Thursday, August 11, 2011

The Stock Market Dove Because of the Debt Deal, Not S&P

Why has the stock market fallen sharply over the past week?
Because the widely discredited S&P lowered the rating on Treasury bonds one notch?
Because the economy slowed to essentially zero in the last few months?
Because the European Union is under extreme stress?
No.
The stock market fell because last Tuesday night Congress approved, and President Obama signed, an agreement to cut public expenditures by $2.5 trillion over the next decade. That is the only significant change in the real world.
Those expenditures, which would have been financed entirely by borrowing money, would have put money in the pockets of defense contractors, road builders, home health care providers, school districts, and thousands of other companies, nonprofits, and individuals.
Those expenditures would have boosted the economy, expanded GNP, and, most importantly from the point of view of the stock market, expanded profits. Now they will not, and the process works in reverse. Now the economy will be smaller and profits will be less.
The stock market is a wild and crazy market, but at the end of the day, it combines the perspective of thousands of investors -- massive and tiny -- about the current value of a future stream of profits for companies whose stock is publicly traded.
When an economy is operating well below capacity, which is undoubtedly the case for the United States, borrowing money in order to buy guns, butter, schools, houses, and roads boosts the profits of those companies over time.

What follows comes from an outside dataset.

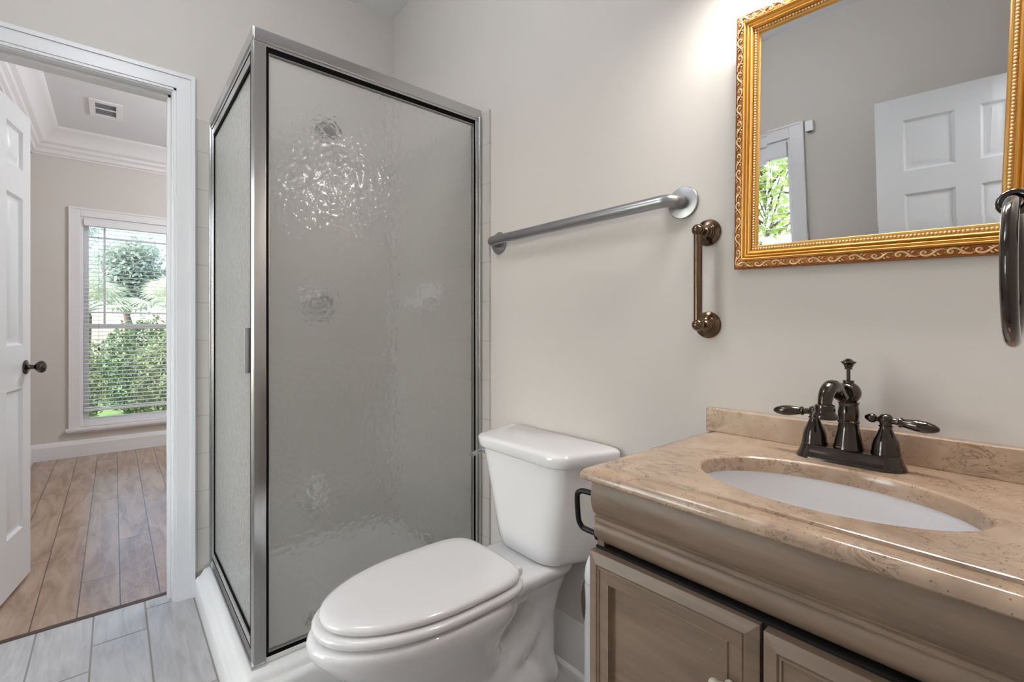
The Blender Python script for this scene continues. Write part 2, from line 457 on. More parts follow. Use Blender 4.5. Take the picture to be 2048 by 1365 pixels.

Interest rates have been low and remain low because there is a great deal of unused capacity in the economy, and not a single reputable economist believes that this will go away soon.
There are some -- usually not economists -- who magically believe that when unemployment is over 9% and interest rates are very low -- that the government borrowing a dollar means that dollar is not invested in something productive in the private sector. The stock market just rebuked them big time.
It did not have to be that way. The U.S. economy needs to grow, not be subject to austerity. We are all paying the price for the new economic lunacy in Washington -- that a recession can be avoided by sharply cutting spending. This has never been true and is not now.